What we might try instead is something like a “federated” service. When your coins are deposited in a single Kettle, you will be subject to the risk of that Kettle becoming unavailable. However, the Kettle will be able to issue you a “claim check” which you can very easily deposit somewhere else. Here’s an illustration:

Here’s (a paper I like) from Sattath and Ben-David about constructing efficient e-cash using a “One Shot Signature.” They envision instantiating this using Quantum states, but we can just replace the word “quantum” everywhere with “TEE” instead and understand it as a suapp. Specifically section “8.1 Sending Quantum Money over a Classical Channel” gives an interesting story about using these one-shot signatures to make an e-check system.

[we show] a quantum money scheme that is derived from a tokenized (either private or public) signature scheme. In particular, we show how to convert a quantum bill into a classical “check”, which is addressed to a specific person and can be exchanged for a quantum bill at a bank branch. Recall … a testable public (private) digital signature scheme satisfies the definition of a public (resp. private) quantum money scheme, with the signing tokens acting as the quantum bills. Now, in this setting, if Alice holds a quantum bill, one thing she can do is spend it the usual way. However, an alternative thing she can do with the bill is use it to sign a message. Such a signature will necessarily consume the bill, and hence can be used as proof that Alice has burned her bill.

In particular, consider what happens if Alice signs the message, “I wish to give a bill to Bob”. Alice can send over this classical signature to Bob, who can verify the signature using the public verification scheme.

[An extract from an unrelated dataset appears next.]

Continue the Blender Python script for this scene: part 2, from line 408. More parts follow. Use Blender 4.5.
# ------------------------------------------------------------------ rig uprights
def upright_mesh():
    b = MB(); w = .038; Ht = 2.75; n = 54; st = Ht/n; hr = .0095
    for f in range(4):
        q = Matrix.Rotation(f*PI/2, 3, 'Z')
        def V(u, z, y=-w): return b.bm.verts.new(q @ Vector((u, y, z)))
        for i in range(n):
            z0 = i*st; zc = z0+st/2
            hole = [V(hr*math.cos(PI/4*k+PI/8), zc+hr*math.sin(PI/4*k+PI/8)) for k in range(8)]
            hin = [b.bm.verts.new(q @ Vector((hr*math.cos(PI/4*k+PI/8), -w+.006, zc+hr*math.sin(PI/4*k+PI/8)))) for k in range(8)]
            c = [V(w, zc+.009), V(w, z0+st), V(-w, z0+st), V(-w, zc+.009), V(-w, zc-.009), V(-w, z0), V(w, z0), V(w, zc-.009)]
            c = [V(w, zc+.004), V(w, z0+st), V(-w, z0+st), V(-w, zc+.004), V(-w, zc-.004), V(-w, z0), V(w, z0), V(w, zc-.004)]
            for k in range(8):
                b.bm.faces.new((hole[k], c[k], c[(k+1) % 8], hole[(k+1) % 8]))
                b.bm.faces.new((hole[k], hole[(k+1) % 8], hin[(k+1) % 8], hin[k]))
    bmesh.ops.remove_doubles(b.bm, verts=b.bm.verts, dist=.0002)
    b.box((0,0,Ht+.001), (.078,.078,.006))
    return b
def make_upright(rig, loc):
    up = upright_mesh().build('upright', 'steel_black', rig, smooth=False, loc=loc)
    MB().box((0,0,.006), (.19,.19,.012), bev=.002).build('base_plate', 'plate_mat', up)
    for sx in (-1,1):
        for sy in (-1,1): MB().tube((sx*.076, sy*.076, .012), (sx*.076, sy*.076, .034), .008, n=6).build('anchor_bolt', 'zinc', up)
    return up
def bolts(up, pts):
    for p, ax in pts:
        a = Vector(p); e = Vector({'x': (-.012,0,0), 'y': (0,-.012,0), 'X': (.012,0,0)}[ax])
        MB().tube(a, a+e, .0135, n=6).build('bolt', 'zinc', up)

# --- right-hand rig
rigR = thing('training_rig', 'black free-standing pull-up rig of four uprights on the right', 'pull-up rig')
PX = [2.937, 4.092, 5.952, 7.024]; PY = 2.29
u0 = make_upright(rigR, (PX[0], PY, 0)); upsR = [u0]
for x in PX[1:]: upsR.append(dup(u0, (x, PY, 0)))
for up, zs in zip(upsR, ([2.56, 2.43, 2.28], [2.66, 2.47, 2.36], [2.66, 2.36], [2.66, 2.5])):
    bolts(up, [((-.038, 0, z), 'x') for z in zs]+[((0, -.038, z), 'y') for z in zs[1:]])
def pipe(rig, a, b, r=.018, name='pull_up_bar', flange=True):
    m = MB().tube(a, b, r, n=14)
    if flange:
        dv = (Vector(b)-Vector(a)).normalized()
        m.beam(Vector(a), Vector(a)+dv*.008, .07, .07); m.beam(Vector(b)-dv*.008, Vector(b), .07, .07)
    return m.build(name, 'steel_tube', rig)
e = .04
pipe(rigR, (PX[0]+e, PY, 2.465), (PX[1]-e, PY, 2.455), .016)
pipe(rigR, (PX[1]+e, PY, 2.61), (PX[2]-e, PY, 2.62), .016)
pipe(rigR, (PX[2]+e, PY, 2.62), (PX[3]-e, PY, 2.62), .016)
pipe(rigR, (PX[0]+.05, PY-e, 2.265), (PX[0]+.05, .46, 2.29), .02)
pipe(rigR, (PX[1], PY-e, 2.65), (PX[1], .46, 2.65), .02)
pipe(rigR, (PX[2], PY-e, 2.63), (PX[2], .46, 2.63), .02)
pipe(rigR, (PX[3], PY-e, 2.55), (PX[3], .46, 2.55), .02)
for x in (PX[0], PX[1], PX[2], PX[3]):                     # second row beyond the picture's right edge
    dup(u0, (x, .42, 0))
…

Bob can then show this signature to his bank branch. Crucially, the bank knows that Alice burned her bill, since the signature is valid; hence the bank can safely issue Bob a bill. In essence, this
usage converts a quantum bill into a classical check!

I think the biggest remaining limitation of this proposal described her is the lack of recourse if a users’ preferred TEE crashes. It would be nice to have a backup option, if the quantum key gets stuck then the last holder can claim it on L1. I think this could be improved by adding a “Recovery key” and an associated timeout, but this got confusing to think about.

The main related work for using write-once payments using TEEs and blockchains is TEEChan and TEEChain / (github). Although these are defined in terms of channels, they seem to function a lot like the checks described here. They put some work into mitigating TEE compromise, whereas that’s explicitly left out of scope here.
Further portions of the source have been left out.